Disgraced former Jacksonville Port Authority chairman Tony Nelson has been sentenced to 40 months in prison for accepting bribes to use his influence at the port.
Nelson also has to serve one year of supervised release, during which he’ll perform 200 hours of community service and have to let the government review his finances.
Nelson stood silent, swaying slightly, as the sentence was imposed. He bowed his head when the judge acquiesced to his request to serve his time in Jesup, Ga.
Nelson has said he plans to appeal the judgment and has asked to be allowed to remain free until that appeal can take place.
Lance Young, the man who confessed to bribing him, received a 20-month prison sentence. He has also been ordered to pay a $100,000 fine and serve one-year supervised release. Young also has to perform 500 hours of community service.
Sentencing guidelines suggest Young receive about five years in prison, one to three years of supervised release and fines of $10,000 to $100,000. The guidelines recommend Nelson be sentenced to eight to 10 years in prison, serve one to three years of supervised release and pay a fine of $15,000 to $16 million.
The government objected to the downward deviation in Nelson’s case.
This case is not the typical bribery case, U.S. District Judge Timothy Corrigan said, citing the lack of a quid pro quo and the other business and personal relationships between Nelson and Young.
“I have done nothing but think about this for days,” Corrigan said, explaining how he came to the sentence.
Review the case: U.S. vs.

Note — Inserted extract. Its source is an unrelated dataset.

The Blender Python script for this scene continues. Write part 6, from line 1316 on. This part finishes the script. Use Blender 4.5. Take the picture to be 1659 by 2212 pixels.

Tony Nelson
The sentences were imposed after Corrigan rejected Nelson’s last-minute requests for acquittal or a new trial, saying one filing didn’t raise anything new and the other was based on an erroneous premise.
Curtis Fallgatter, Nelson’s attorney, argued in a motion filed Thursday evening that the judge and jury had not paid attention to the fact that Florida law allows appointed board members to lobby the entities they serve.
That idea, Corrigan said, had been raised numerous times throughout the trial and was not a reason to change the guilty sentence Nelson received.
“This motion doesn’t raise anything new that the court has not previously been confronted with and addressed,” he said.
The second motion accused the prosecution of misconduct by telling the jury that Young, its star witness, did not have a deal with them in exchange for his testimony. Thre was no signed deal with Young, but the government has now urged the judge to be lenient in his sentencing because of his cooperation.
"Mr. Fallgatter did everything he could to ask the jury to disbelieve Mr. Young, and the jury’s verdict was the jury’s verdict," the judge said.